begin DATA FOR THE TASK

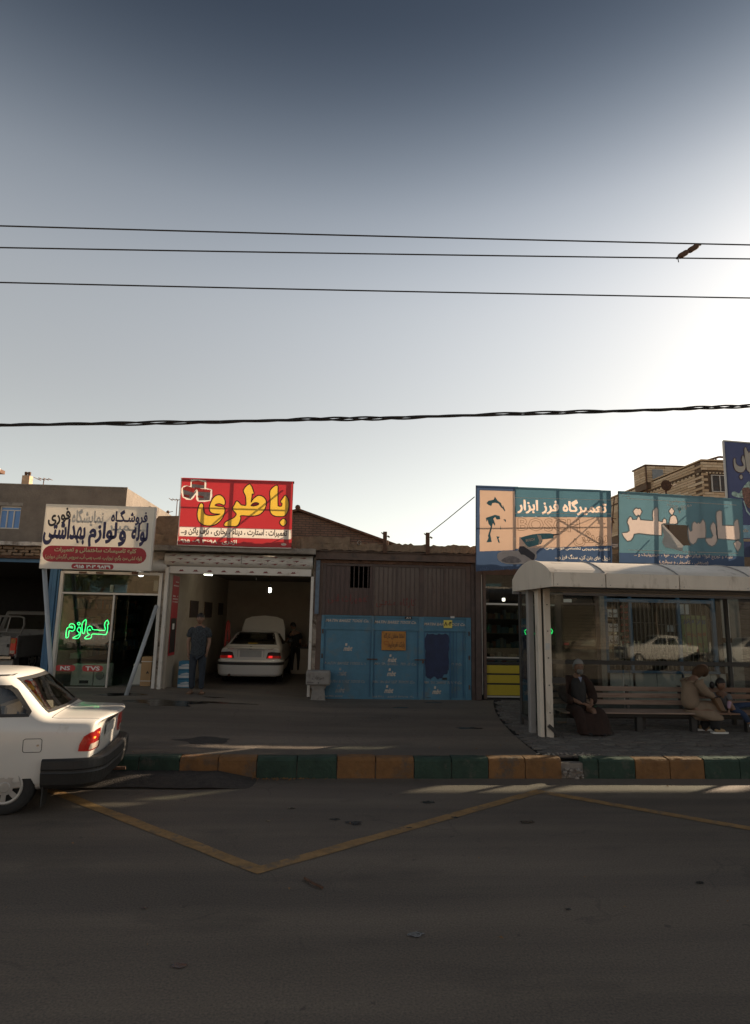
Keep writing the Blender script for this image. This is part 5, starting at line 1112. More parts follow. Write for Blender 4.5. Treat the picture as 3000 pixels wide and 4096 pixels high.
sg = thing('shop_sign', 'torn turquoise filter shop sign with large pale Persian word and a flap', 'sign', (7.4, 12.4, 3.15))
PC = TR['PARS_CORNERS'][0]; TL2, TR2, BR2, BL2 = PC
def PX(u, v):
    t1 = Vector(TL2).lerp(Vector(TR2), u); t2 = Vector(BL2).lerp(Vector(BR2), u); p = t1.lerp(t2, v); return (p.x, p.y)
m_turq = M('banner_turquoise', (.125,.24,.285), .6, var=.07, scale=2, trans=.30)
hole = TR['PARS_HOLE'][0]
px_ = [text_mesh('تهیه و توزیع انواع فیلترهای روغن ، هوا ، هیدرولیک و ...', (6.35, 8.53, 3.30, 3.41), 12.3955, .02), text_mesh('(صنعتی ، کامیونی و سواری)', (6.90, 7.98, 3.17, 3.27), 12.3955, .02)]
obj('banner', punched([BL2, BR2, TR2, TL2], 12.4, [flat(B(), hole, 12.4), rc([PX(.003,.997), PX(.997,.997), PX(.997,.852), PX(.003,.852)])]+[flat(B(), p, 12.4) for p in TR['PARS_WORD']]), m_turq, sg, fixn=False)
obj('lower_field', punched([PX(.003,.997), PX(.997,.997), PX(.997,.85), PX(.003,.85)], 12.3975, px_), m_navb, sg, fixn=False)
m_pink = M('banner_pale_pink', (.66,.53,.46), .5, var=.04, trans=.36)
b = B(); b2 = B()
for p in TR['PARS_WORD']:
    c1 = outset(p, .020); n_ = len(p); b2.add([(x, 12.3975, z) for x, z in c1]+[(x, 12.3975, z) for x, z in outset(p, -.006)], [(i, (i+1) % n_, n_+(i+1) % n_, n_+i) for i in range(n_)])
    obj('lettering', flat(B(), p, 12.3985), m_pink, sg, fixn=False)
obj('letter_shadow', b2, M('print_shade', (.22,.24,.24), .6, trans=.3), sg, fixn=False)
fl = TR['PARS_FLAP'][0]; b = B()
vs = [(x, 12.385-.10*max(0, (4.1-z))*(1 if i in (3, 4, 5, 6) else .4), z) for i, (x, z) in enumerate(fl)]
tri = tessellate_polygon([[Vector((x, z, 0)) for x, z in fl]]); b.add(vs, tri)
obj('hanging_flap', b, M('banner_back', (.42,.38,.35), .7, var=.08, trans=.2), sg, fixn=False)
for v0 in (.085+.01, .805): 
    obj('rule', flat(B(), [PX(.07,v0+.006), PX(.95,v0+.006), PX(.95,v0), PX(.07,v0)], 12.3965) if v0 < .5 else flat(flat(B(), [PX(.07,v0+.006), PX(.34,v0+.006), PX(.34,v0), PX(.07,v0)], 12.3965), [PX(.62,v0+.006), PX(.95,v0+.006), PX(.95,v0), PX(.62,v0)], 12.3965), m_peachp, sg, fixn=False)
for q_ in px_: obj('lettering', glow_letters(q_, 12.3985), m_pink, sg, fixn=False)
lettering('صولتی', (7.20, 7.55, 4.50, 4.59), 12.3955, m_pink, sg, .0)
lettering('۳۶۶۶۰۵۲۲', (6.13, 6.34, 4.60, 4.63), 12.3955, m_pink, sg, .02, rtl=False); lettering('چاپ عصر', (6.15, 6.33, 4.65, 4.69), 12.3955, m_pink, sg, .02)
b = B(); cx = 7.42
for s in (-1, 1):
    for k, (dx, dz, r) in enumerate(((.06,4.42,.035),(.13,4.43,.03),(.20,4.45,.028),(.26,4.46,.02),(.0,4.37,.035),(.07,4.37,.022),(.14,4.385,.018))):
        c = (cx+s*dx, dz-.0); ring = [(c[0]+r*math.cos(a*.7854), c[1]+r*math.sin(a*.7854)) for a in range(8)]
        inn = [(c[0]+r*.55*math.cos(a*.7854), c[1]+r*.55*math.sin(a*.7854)) for a in range(8)]; flat(b, ring, 12.3958, [inn])
flat(b, [(cx, 4.27), (cx+.025, 4.32), (cx, 4.345), (cx-.025, 4.32)], 12.3958)
obj('ornament', b, m_pink, sg, fixn=False)
b = B()
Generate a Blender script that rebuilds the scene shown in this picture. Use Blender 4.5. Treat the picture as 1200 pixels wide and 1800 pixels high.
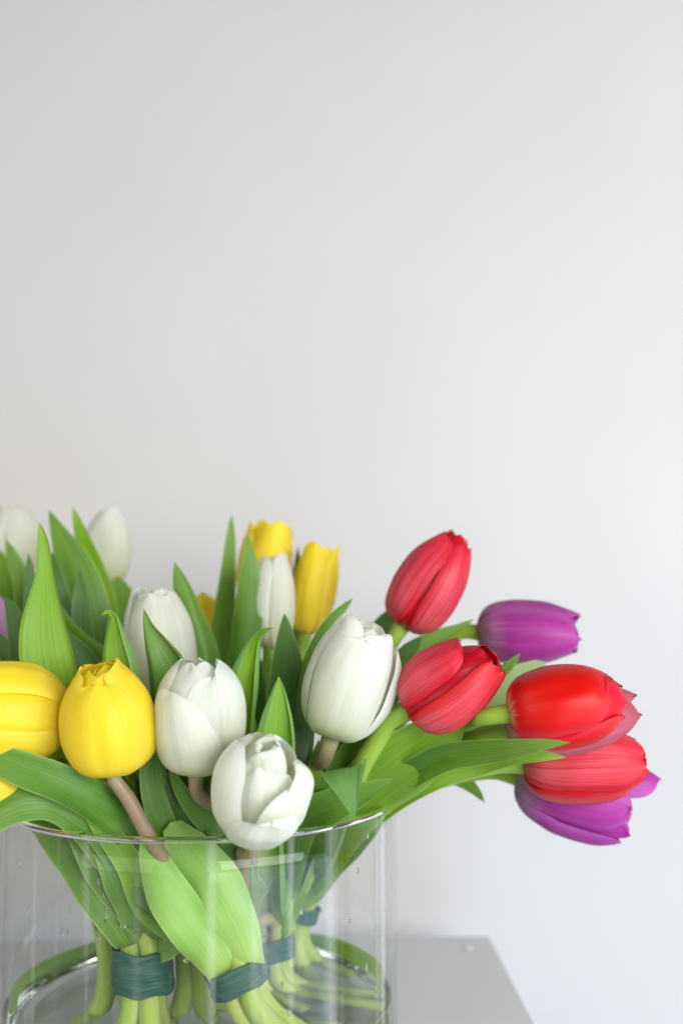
import bpy, math, random
import numpy as np
from mathutils import Vector, Matrix, Quaternion

# ------------------------------------------------------------------ clear
for o in list(bpy.data.objects):
    bpy.data.objects.remove(o)
scene = bpy.context.scene
COL = scene.collection
R = math.radians

# ------------------------------------------------------------------ camera
RIM_Z = 0.135            # vase height (table top is z = 0)
CAM_Z = RIM_Z + 0.1023
FPX = 1800.0             # focal length in pixels of the 1200 x 1800 frame
HORIZON = 1040.0
PITCH = math.atan((HORIZON - 900.0) / FPX)
cam_d = bpy.data.cameras.new("camera")
cam_d.sensor_fit = 'VERTICAL'
cam_d.sensor_height = 36.0
cam_d.sensor_width = 24.0
cam_d.lens = FPX / 1800.0 * 36.0
cam_d.clip_start = 0.01
cam_d.clip_end = 50.0
cam_d.dof.use_dof = True
cam_d.dof.focus_distance = 0.455
cam_d.dof.aperture_fstop = 4.0
cam = bpy.data.objects.new("camera", cam_d)
COL.objects.link(cam)
cam.location = (0, 0, CAM_Z)
cam.rotation_euler = (R(90) + PITCH, 0, 0)
scene.camera = cam

# ------------------------------------------------------------------ world and lamps
world = bpy.data.worlds.new("World")
scene.world = world
world.use_nodes = True
wb = world.node_tree.nodes["Background"]
wb.inputs[0].default_value = (1.0, 0.985, 0.97, 1)
wb.inputs[1].default_value = 0.11


def area_lamp(name, loc, target, sx, sy, power, color):
    l = bpy.data.lights.new(name, 'AREA')
    l.shape = 'RECTANGLE'
    l.size, l.size_y = sx, sy
    l.energy = power
    l.color = color
    o = bpy.data.objects.new(name, l)
    COL.objects.link(o)
    o.location = loc
    o.rotation_euler = (Vector(target) - Vector(loc)).to_track_quat('-Z', 'Y').to_euler()
    return o


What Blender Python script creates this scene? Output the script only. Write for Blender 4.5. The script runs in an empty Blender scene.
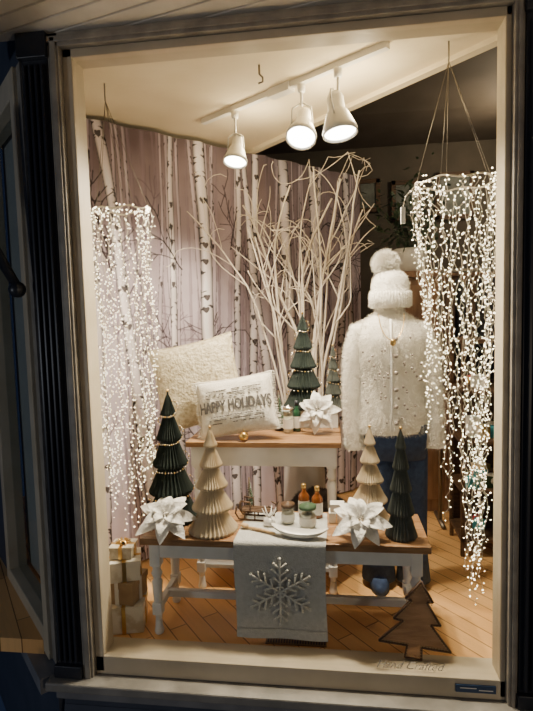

end DATA FOR THE TASK

**EXERCISE BRIEF**
Copy out each line exactly, without the pictures.

**ANSWER**
Keep writing the Blender script for this image. This is part 5, starting at line 1112. More parts follow. Write for Blender 4.5. Treat the picture as 3000 pixels wide and 4096 pixels high.
sg = thing('shop_sign', 'torn turquoise filter shop sign with large pale Persian word and a flap', 'sign', (7.4, 12.4, 3.15))
PC = TR['PARS_CORNERS'][0]; TL2, TR2, BR2, BL2 = PC
def PX(u, v):
    t1 = Vector(TL2).lerp(Vector(TR2), u); t2 = Vector(BL2).lerp(Vector(BR2), u); p = t1.lerp(t2, v); return (p.x, p.y)
m_turq = M('banner_turquoise', (.125,.24,.285), .6, var=.07, scale=2, trans=.30)
hole = TR['PARS_HOLE'][0]
px_ = [text_mesh('تهیه و توزیع انواع فیلترهای روغن ، هوا ، هیدرولیک و ...', (6.35, 8.53, 3.30, 3.41), 12.3955, .02), text_mesh('(صنعتی ، کامیونی و سواری)', (6.90, 7.98, 3.17, 3.27), 12.3955, .02)]
obj('banner', punched([BL2, BR2, TR2, TL2], 12.4, [flat(B(), hole, 12.4), rc([PX(.003,.997), PX(.997,.997), PX(.997,.852), PX(.003,.852)])]+[flat(B(), p, 12.4) for p in TR['PARS_WORD']]), m_turq, sg, fixn=False)
obj('lower_field', punched([PX(.003,.997), PX(.997,.997), PX(.997,.85), PX(.003,.85)], 12.3975, px_), m_navb, sg, fixn=False)
m_pink = M('banner_pale_pink', (.66,.53,.46), .5, var=.04, trans=.36)
b = B(); b2 = B()
for p in TR['PARS_WORD']:
    c1 = outset(p, .020); n_ = len(p); b2.add([(x, 12.3975, z) for x, z in c1]+[(x, 12.3975, z) for x, z in outset(p, -.006)], [(i, (i+1) % n_, n_+(i+1) % n_, n_+i) for i in range(n_)])
    obj('lettering', flat(B(), p, 12.3985), m_pink, sg, fixn=False)
obj('letter_shadow', b2, M('print_shade', (.22,.24,.24), .6, trans=.3), sg, fixn=False)
fl = TR['PARS_FLAP'][0]; b = B()
vs = [(x, 12.385-.10*max(0, (4.1-z))*(1 if i in (3, 4, 5, 6) else .4), z) for i, (x, z) in enumerate(fl)]
tri = tessellate_polygon([[Vector((x, z, 0)) for x, z in fl]]); b.add(vs, tri)
obj('hanging_flap', b, M('banner_back', (.42,.38,.35), .7, var=.08, trans=.2), sg, fixn=False)
for v0 in (.085+.01, .805): 
    obj('rule', flat(B(), [PX(.07,v0+.006), PX(.95,v0+.006), PX(.95,v0), PX(.07,v0)], 12.3965) if v0 < .5 else flat(flat(B(), [PX(.07,v0+.006), PX(.34,v0+.006), PX(.34,v0), PX(.07,v0)], 12.3965), [PX(.62,v0+.006), PX(.95,v0+.006), PX(.95,v0), PX(.62,v0)], 12.3965), m_peachp, sg, fixn=False)
for q_ in px_: obj('lettering', glow_letters(q_, 12.3985), m_pink, sg, fixn=False)
lettering('صولتی', (7.20, 7.55, 4.50, 4.59), 12.3955, m_pink, sg, .0)
lettering('۳۶۶۶۰۵۲۲', (6.13, 6.34, 4.60, 4.63), 12.3955, m_pink, sg, .02, rtl=False); lettering('چاپ عصر', (6.15, 6.33, 4.65, 4.69), 12.3955, m_pink, sg, .02)
b = B(); cx = 7.42
for s in (-1, 1):
    for k, (dx, dz, r) in enumerate(((.06,4.42,.035),(.13,4.43,.03),(.20,4.45,.028),(.26,4.46,.02),(.0,4.37,.035),(.07,4.37,.022),(.14,4.385,.018))):
        c = (cx+s*dx, dz-.0); ring = [(c[0]+r*math.cos(a*.7854), c[1]+r*math.sin(a*.7854)) for a in range(8)]
        inn = [(c[0]+r*.55*math.cos(a*.7854), c[1]+r*.55*math.sin(a*.7854)) for a in range(8)]; flat(b, ring, 12.3958, [inn])
flat(b, [(cx, 4.27), (cx+.025, 4.32), (cx, 4.345), (cx-.025, 4.32)], 12.3958)
obj('ornament', b, m_pink, sg, fixn=False)
b = B()
Generate a Blender script that rebuilds the scene shown in this picture. Use Blender 4.5. Treat the picture as 1200 pixels wide and 1800 pixels high.
import bpy, math, random
import numpy as np
from mathutils import Vector, Matrix, Quaternion

# ------------------------------------------------------------------ clear
for o in list(bpy.data.objects):
    bpy.data.objects.remove(o)
scene = bpy.context.scene
COL = scene.collection
R = math.radians

# ------------------------------------------------------------------ camera
RIM_Z = 0.135            # vase height (table top is z = 0)
CAM_Z = RIM_Z + 0.1023
FPX = 1800.0             # focal length in pixels of the 1200 x 1800 frame
HORIZON = 1040.0
PITCH = math.atan((HORIZON - 900.0) / FPX)
cam_d = bpy.data.cameras.new("camera")
cam_d.sensor_fit = 'VERTICAL'
cam_d.sensor_height = 36.0
cam_d.sensor_width = 24.0
cam_d.lens = FPX / 1800.0 * 36.0
cam_d.clip_start = 0.01
cam_d.clip_end = 50.0
cam_d.dof.use_dof = True
cam_d.dof.focus_distance = 0.455
cam_d.dof.aperture_fstop = 4.0
cam = bpy.data.objects.new("camera", cam_d)
COL.objects.link(cam)
cam.location = (0, 0, CAM_Z)
cam.rotation_euler = (R(90) + PITCH, 0, 0)
scene.camera = cam

# ------------------------------------------------------------------ world and lamps
world = bpy.data.worlds.new("World")
scene.world = world
world.use_nodes = True
wb = world.node_tree.nodes["Background"]
wb.inputs[0].default_value = (1.0, 0.985, 0.97, 1)
wb.inputs[1].default_value = 0.11


def area_lamp(name, loc, target, sx, sy, power, color):
    l = bpy.data.lights.new(name, 'AREA')
    l.shape = 'RECTANGLE'
    l.size, l.size_y = sx, sy
    l.energy = power
    l.color = color
    o = bpy.data.objects.new(name, l)
    COL.objects.link(o)
    o.location = loc
    o.rotation_euler = (Vector(target) - Vector(loc)).to_track_quat('-Z', 'Y').to_euler()
    return o


What Blender Python script creates this scene? Output the script only. Write for Blender 4.5. The script runs in an empty Blender scene.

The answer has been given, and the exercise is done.